Mas você fazia parte daquele comportamento "sexo e drogas" da época?
Se eu fazia parte? Bastante, bastante... Não, calma lá! Bastante não, não fui nenhum drogado! O que aconteceu foi que casei muito cedo, aos 21 anos, e aos 24 eu e minha mulher
começamos a descobrir que o mundo tinha mudado completamente. A gente teve que se reciclar, o que foi ao mesmo tempo fascinante e extremamente angustiante. As pessoas têm tendência a se lembrar só da festa, mas a festa não era tão fácil assim: todo comportamento audacioso implicava angústias e conflitos sérios.
Como analisa o fenômeno Paulo Coelho?
É carência das pessoas, que estão perdidas. Quem traz uma palavra de esperança, de certezas, tem um resultado de vendas muito bom. Escritores como eu, ao contrario, querem lançar dúvidas.
Você se aposentou de seu emprego público?
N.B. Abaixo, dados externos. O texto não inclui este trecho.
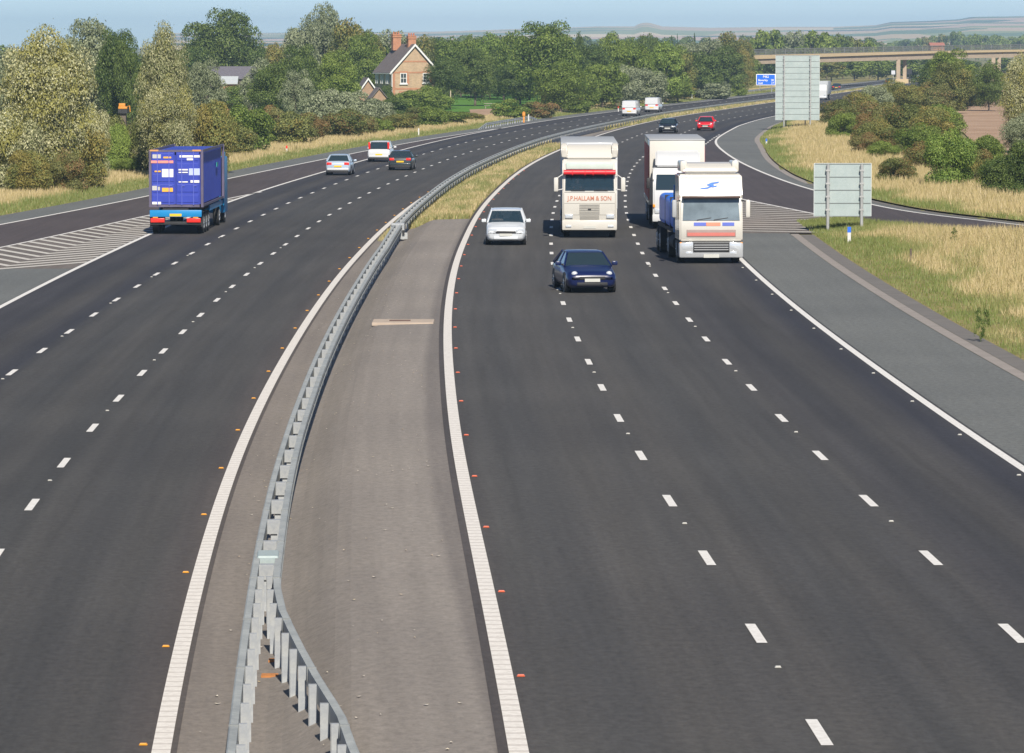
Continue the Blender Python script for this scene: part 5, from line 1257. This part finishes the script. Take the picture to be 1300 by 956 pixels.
    bm = bmesh.new(); box(bm, -1.25, 1.25, 2.1, 14.5, 1.15, 4.12, bev=.03); bm_obj('box_body', bm, M_curt, e, smooth=30)
    Box('front_wall', (-1.24, 1.24, 2.03, 2.095, 1.2, 4.1), P_wht, e, bev=.02)
    Box('chassis', (-.5, .5, .4, 14.2, .6, 1.1), M_dark, e)
    Box('under_cab', (-1.0, 1.0, .35, 1.9, .28, .5), M_dark, e)
    axle(e, 1.35, 1.14); axle(e, 5.4); axle(e, 11.2); axle(e, 12.5)
    return e
c = lorry_cream(); put(c, (748.5 - CX) / F * 188, 188, CR)
person(None, (c.location.x - .52, c.location.y + .75, 1.80), 'driver behind the windscreen of the cream lorry')
def lorry_white():
    e = tag(empty('lorry'), 'white box lorry with a red stripe behind the lorry with the blue load', 'lorry')
    w = 1.15
    bm = bmesh.new(); prism(bm, [(.05, .50), (0, .60), (0, 1.75), (.18, 2.6), (.32, 2.78), (1.7, 2.82), (1.7, .50)], 'x', -w, w); bmesh.ops.bevel(bm, geom=bm.edges[:], offset=.06, segments=3, affect='EDGES'); bm_obj('cab', bm, P_wht, e, smooth=40)
    panel('windscreen', [(-1.02, -.012, 1.80), (1.02, -.012, 1.80), (1.0, .14, 2.50), (-1.0, .14, 2.50)], M_glassd, e, .01)
    bm = bmesh.new(); prism(bm, [(.5, 2.84), (.75, 3.1), (1.35, 3.52), (1.65, 3.55), (1.65, 2.84)], 'x', -1.02, 1.02); bmesh.ops.bevel(bm, geom=bm.edges[:], offset=.07, segments=3, affect='EDGES'); bm_obj('roof_deflector', bm, P_wht, e, smooth=40)
    for s in (-1, 1):
        bm = bmesh.new(); box(bm, -.09, .09, -.07, .07, -.25, .25, bev=.04); o = bm_obj('mirror', bm, M_black, e, smooth=40); o.location = (s * 1.36, .0, 2.1)
        bm = bmesh.new(); tube(bm, (0, 0, .1), (-s * .25, .1, .15), .02, n=6); bm_obj('mirror_arm', bm, M_black, o)
        Box('headlight', (s * .88 - .18, s * .88 + .18, -.05, .0, .72, .92), M_lamp, e, bev=.02); Box('indicator', (s * 1.1 - .05, s * 1.1 + .05, -.03, .05, 1.0, 1.14), M_amber, e, bev=.01)
    Box('bumper', (-1.18, 1.18, -.06, .3, .34, .68), P_wht, e, bev=.05); Box('grille', (-.55, .55, -.03, .0, 1.0, 1.5), plain('grille_dark', (.1, .1, .1), .6), e, bev=.01); Box('number_plate', (-.27, .27, -.08, -.062, .42, .53), M_plateW, e)
    bm = bmesh.new(); box(bm, -1.27, 1.27, 1.95, 13.5, 1.05, 4.0, bev=.03); bm_obj('box_body', bm, P_cream, e, smooth=30)
    for s in (-1, 1):
        Box('side_curtain', (s * 1.275 - .012, s * 1.275 + .012, 2.2, 13.3, 1.25, 3.72), M_redside, e); Box('side_rail', (s * 1.29 - .015, s * 1.29 + .015, 1.95, 13.5, 1.05, 1.2), M_white, e); Box('underrun_guard', (s * 1.22 - .02, s * 1.22 + .02, 4.0, 9.5, .45, .95), M_dark, e)
    Box('roof_edge', (-1.29, 1.29, 1.93, 13.52, 4.003, 4.06), M_bumper, e, bev=.01)
    Box('chassis', (-.5, .5, .4, 13.2, .55, 1.0), M_dark, e); axle(e, 1.3, 1.12); axle(e, 5.5); axle(e, 10.6); axle(e, 11.8)
    return e
c = lorry_white(); put(c, (861 - CX) / F * 197, 197, CR)
def lorry_blue_load():
    e = tag(empty('lorry'), 'white tractor lorry with a blue sheeted load and blue emblem over the windscreen', 'lorry')
    w = 1.22; P = P_cream
    bm = bmesh.new(); prism(bm, [(.04, .85), (0, .9), (0, 1.62), (.16, 2.5), (.22, 2.62), (.36, 3.35), (.5, 3.42), (2.1, 3.45), (2.1, .85)], 'x', -w, w); bmesh.ops.bevel(bm, geom=bm.edges[:], offset=.06, segments=3, affect='EDGES'); bm_obj('cab', bm, P, e, smooth=40)
    panel('windscreen', [(-1.1, -.012, 1.66), (1.1, -.012, 1.66), (1.06, .142, 2.5), (-1.06, .142, 2.5)], M_glassb, e, .012)
    Box('sun_visor', (-1.12, 1.12, -.12, .16, 2.52, 2.60), plain('visor_smoke', (.10, .06, .05), .3), e, bev=.02)
    bm = bmesh.new(); prism(bm, [(.6, 3.45), (.62, 3.6), (.9, 3.78), (2.0, 3.86), (2.0, 3.45)], 'x', -1.02, 1.06); bmesh.ops.bevel(bm, geom=bm.edges[:], offset=.07, segments=3, affect='EDGES'); bm_obj('roof_deflector', bm, P, e, smooth=40)
    for s in (-1, 1):
        bm = bmesh.new(); box(bm, s * 1.0 - .14, s * 1.0 + .14, .75, 2.0, 3.5, 3.93, bev=.07); bm_obj('deflector_cheek', bm, P, e, smooth=40)
        bm = bmesh.new(); box(bm, -.09, .09, -.08, .08, -.38, .3, bev=.05); o = bm_obj('mirror', bm, P if s > 0 else M_bumper, e, smooth=40); o.location = (s * 1.42, .05, 2.15)
        bm = bmesh.new(); tube(bm, (0, 0, .2), (-s * .25, .12, .3), .02, n=6); bm_obj('mirror_arm', bm, M_black, o)
        bm = bmesh.new(); box(bm, -.25, .25, -.07, .12, -.14, .14, bev=.06); o = bm_obj('headlight', bm, M_lamp, e, smooth=40); o.location = (s * .92, -.03, .68); o.rotation_euler.y = s * .12
        Box('indicator', (s * 1.17 - .04, s * 1.17 + .04, -.06, .1, .62, .82), M_amber, e, bev=.01); Box('fog_lamp', (s * .85 - .14, s * .85 + .14, -.09, .0, .36, .47), M_lamp, e, bev=.02)
        panel('side_window', [(s * 1.225, .35, 1.7), (s * 1.225, 1.15, 1.7), (s * 1.225, 1.15, 2.45), (s * 1.225, .45, 2.45)], M_glassd, e, .006 * s)
        Box('cab_step', (s * 1.16 - .06, s * 1.16 + .06, .3, 2.0, .35, .83), M_dark, e, bev=.03)
    bm = bmesh.new(); box(bm, -1.24, 1.24, -.08, .35, .22, .82, bev=.07); bm_obj('bumper', bm, M_bumper, e, smooth=40)
    Box('grille', (-.70, .70, -.10, -.06, .44, .81), M_black, e, bev=.01)
    bm = bmesh.new()
    for i in range(3): box(bm, -.66, .66, -.115, -.101, .52 + i * .09, .55 + i * .09)
    bm_obj('grille_bar', bm, M_bumper, e)
    Box('grille_panel', (-.95, .95, -.02, -.0015, 1.02, 1.3), plain('panel_brown', (.30, .22, .2), .6), e, bev=.01); Box('red_stripe', (-.92, .92, -.032, -.0205, 1.06, 1.19), plain('stripe_red', (.55, .16, .13), .5), e)  # brownish panel with the red stripe laid over it
    for x_, wd, mt in ((-.42, .5, plain('sticker_blue', (.12, .16, .55), .5)), (.08, .56, plain('sticker_orange', (.75, .28, .18), .5)), (.66, .46, MATS['sticker_blue'])): Box('sticker', (x_ - wd/2, x_ + wd/2, -.014, -.002, 1.45, 1.58), mt, e)
    # blue emblem: two swept strokes
    M_em = plain('emblem_blue', (.03, .17, .72), .4)
    bm = bmesh.new()
    for pts in ([(-.46, -.13), (-.12, -.10), (.02, -.02), (-.02, .02), (-.16, -.05), (-.42, -.09)], [(-.20, .04), (.0, .13), (.30, .17), (.28, .12), (.06, .08), (.10, .03), (-.02, -.06), (-.06, .0)], [(.04, -.01), (.22, .02), (.20, -.03), (.02, -.06)]):
        prism(bm, [(a, b) for a, b in pts], 'y', 0, .01)
    o = bm_obj('emblem', bm, M_em, e); o.location = (.03, .262, 2.98); o.rotation_euler.x = -.19
    Box('number_plate', (-.3, .3, -.115, -.082, .23, .36), M_plateW, e)
    for x_ in (-.55, .1): bm = bmesh.new(); tube(bm, (x_, -.03, 1.68), (x_ + .55, .0, 1.76), .015, n=5); bm_obj('wiper', bm, M_black, e)
    Mb = plain('blue_sheet', (.01, .17, .80), .4, var=.15, scale=1.5)
    Box('headboard', (-1.25, .4, 2.35, 2.55, 1.1, 2.95), plain('headboard_blue', (.03, .16, .42), .5, var=.2), e, bev=.02)
    bm = bmesh.new(); box(bm, -1.16, 1.0, 3.2, 10.5, 1.15, 2.38, bev=.22, seg=3); o = bm_obj('sheeted_load', bm, Mb, e, smooth=60)
    for i in range(2): bm = bmesh.new(); box(bm, -1.17, 1.01, 5.0 + i * 2.4, 5.04 + i * 2.4, 1.14, 2.39, bev=.01); bm_obj('strap', bm, M_black, o)
    Box('trailer_bed', (-1.05, 1.2, 2.6, 12.4, .98, 1.145), M_dark, e, bev=.01); Box('chassis', (-.5, .5, .4, 12.2, .55, .975), M_dark, e)
    for s in (-1, 1): bm = bmesh.new(); tube(bm, (s * 1.0, 2.5, .68), (s * 1.0, 4.4, .68), .28, .28, 14); bm_obj('fuel_tank', bm, M_dark, e, smooth=40)
    axle(e, 1.35, 1.2); axle(e, 5.2); axle(e, 9.2); axle(e, 10.5)
    return e
c = lorry_blue_load(); put(c, (903 - CX) / F * 166, 166, CR, yaw=.05)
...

Eu me aposentei proporcionalmente, depois de 20 anos. Hoje só estou escrevendo, e mesmo assim pouco, só o que me dá vontade. Também deixei de dar aulas. Trabalhei em emprego público, como muitos escritores, porque era mais fácil para escrever. Escrevi muito dentro do tribunal, mas muito mesmo. Em Belo Horizonte escrevi um romance inteiro lá dentro, usando papel timbrado e tudo. Era ótimo.